“My lover’s got humor / She’s the giggle at a funeral,” are the opening lines of Hozier’s hit song, “Take Me to Church,” the first song on his eponymous debut album coming out on Sep. 22. The combination of whimsical lyrics composed with a melancholic undertone is shaping up to be Hozier’s musical aesthetic. This unexpected convergence of themes even has New York Magazine “playing [Hozier] over and over.”

Andrew Hozier-Byrne, known as Hozier, is an Irish-born singer-songwriter who broke into the international music scene in 2013, with the release of “Take Me to Church.” The powerful yet somber song was accompanied by an even more memorable music video that protested the institutionalized anti-gay sentiment in Russia. Over the last year, the video has garnered over eight million views as Hozier’s fan base has spilled over Ireland’s borders onto an international stage.

Because seven of the 15 tracks in his debut album have already been released in two different EPs, Hozier has provided a blueprint of sorts for the songs to come. But he has also given us a glimpse into some of his new tracks through YouTube or other recording sessions, and the result is not as predictable as one might think. Notable is the third track, “Jackie and Wilson,” which he recorded for a National Public Radio segment earlier this month. “No better version of me I can pretend to be tonight,” he sings accompanied by drums, keyboard, electric guitar and bass. But it is the introduction of two soprano background singers on the chorus that adds a brighter note to the track, deviating from the darker sound we’ve come to expect.

Earlier this summer, Hozier also released a live recording and video for the seventh track entitled “In a Week.” Unlike the more dynamic and controversial video for “Take Me to Church” he keeps it clean and simple for “In a Week,” reflecting the nature of the song itself. This song echoes the more demure tone of Hozier’s previous work, but the addition of another Irish singer, Karen Cowley, softens his moodier vocals. In the video you simply see the silhouettes of Cowley and Hozier as they serenade a single microphone. While the tune of the song remains acoustic and serene, they sing about a couple dying together, crooning “they’ll find us in a week / when the buzzards get loud … I’d be home with you.” The juxtaposition of the tune and the lyrics is surprising, but it is this unexpectedness that has caused audiences to gravitate toward Hozier.

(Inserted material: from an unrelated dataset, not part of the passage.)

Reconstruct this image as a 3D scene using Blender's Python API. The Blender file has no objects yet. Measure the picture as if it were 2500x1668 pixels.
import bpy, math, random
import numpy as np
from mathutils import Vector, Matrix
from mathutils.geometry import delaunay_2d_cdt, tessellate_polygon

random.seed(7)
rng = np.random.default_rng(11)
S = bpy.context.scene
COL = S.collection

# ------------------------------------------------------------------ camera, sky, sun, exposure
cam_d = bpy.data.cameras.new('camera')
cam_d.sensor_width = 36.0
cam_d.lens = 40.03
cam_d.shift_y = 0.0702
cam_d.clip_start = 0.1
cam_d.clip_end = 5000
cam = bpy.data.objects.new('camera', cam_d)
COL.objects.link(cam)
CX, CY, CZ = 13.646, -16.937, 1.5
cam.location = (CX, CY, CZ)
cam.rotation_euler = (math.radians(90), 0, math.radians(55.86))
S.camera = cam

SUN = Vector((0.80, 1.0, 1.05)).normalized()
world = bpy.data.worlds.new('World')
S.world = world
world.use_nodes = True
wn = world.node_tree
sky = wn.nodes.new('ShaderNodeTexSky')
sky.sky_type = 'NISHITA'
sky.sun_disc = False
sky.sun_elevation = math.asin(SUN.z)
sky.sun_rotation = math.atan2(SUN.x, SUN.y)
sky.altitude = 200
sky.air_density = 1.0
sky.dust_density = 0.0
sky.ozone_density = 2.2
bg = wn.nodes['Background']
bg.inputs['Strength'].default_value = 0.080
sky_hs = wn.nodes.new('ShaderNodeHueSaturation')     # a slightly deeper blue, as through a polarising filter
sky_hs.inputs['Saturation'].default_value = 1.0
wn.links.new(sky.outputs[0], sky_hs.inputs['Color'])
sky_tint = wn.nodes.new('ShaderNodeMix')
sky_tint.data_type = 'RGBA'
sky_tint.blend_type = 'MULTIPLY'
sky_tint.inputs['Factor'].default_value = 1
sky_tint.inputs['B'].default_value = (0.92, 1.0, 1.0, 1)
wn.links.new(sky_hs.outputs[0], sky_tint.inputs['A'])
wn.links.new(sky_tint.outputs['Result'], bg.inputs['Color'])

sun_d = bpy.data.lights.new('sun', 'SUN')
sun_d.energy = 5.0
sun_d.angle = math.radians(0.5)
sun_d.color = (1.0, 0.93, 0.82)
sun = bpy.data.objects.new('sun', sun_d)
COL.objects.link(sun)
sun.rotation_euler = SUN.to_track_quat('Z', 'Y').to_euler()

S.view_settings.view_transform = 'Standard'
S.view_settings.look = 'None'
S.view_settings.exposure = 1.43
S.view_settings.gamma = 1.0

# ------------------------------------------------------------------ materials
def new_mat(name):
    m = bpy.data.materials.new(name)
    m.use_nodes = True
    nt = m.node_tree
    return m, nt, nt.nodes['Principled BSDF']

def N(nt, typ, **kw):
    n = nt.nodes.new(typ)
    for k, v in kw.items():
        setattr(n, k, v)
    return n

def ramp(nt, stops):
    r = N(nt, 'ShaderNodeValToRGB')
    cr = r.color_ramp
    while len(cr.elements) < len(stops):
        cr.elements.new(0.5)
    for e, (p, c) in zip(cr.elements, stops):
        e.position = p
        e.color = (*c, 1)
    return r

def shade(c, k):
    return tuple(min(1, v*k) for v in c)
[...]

His upcoming tour through Europe and the United States will run through November, and many of the concerts have already sold out. He has received praise from acts like Stephen Fry and OneRepublic. And just as recently as this August, Taylor Swift and Victoria Secret model Lily Aldridge exchanged tweets about their love for the new artist.

Hozier’s fame so far has been slow burning, but it’s been steady. From the heavy drumbeat on “Sedated” to the strong base line on “It Will Come Back,” it’s clear that Hozier is playing with many familiar tactics on the new album. The more intriguing question, then, is what he’ll create next.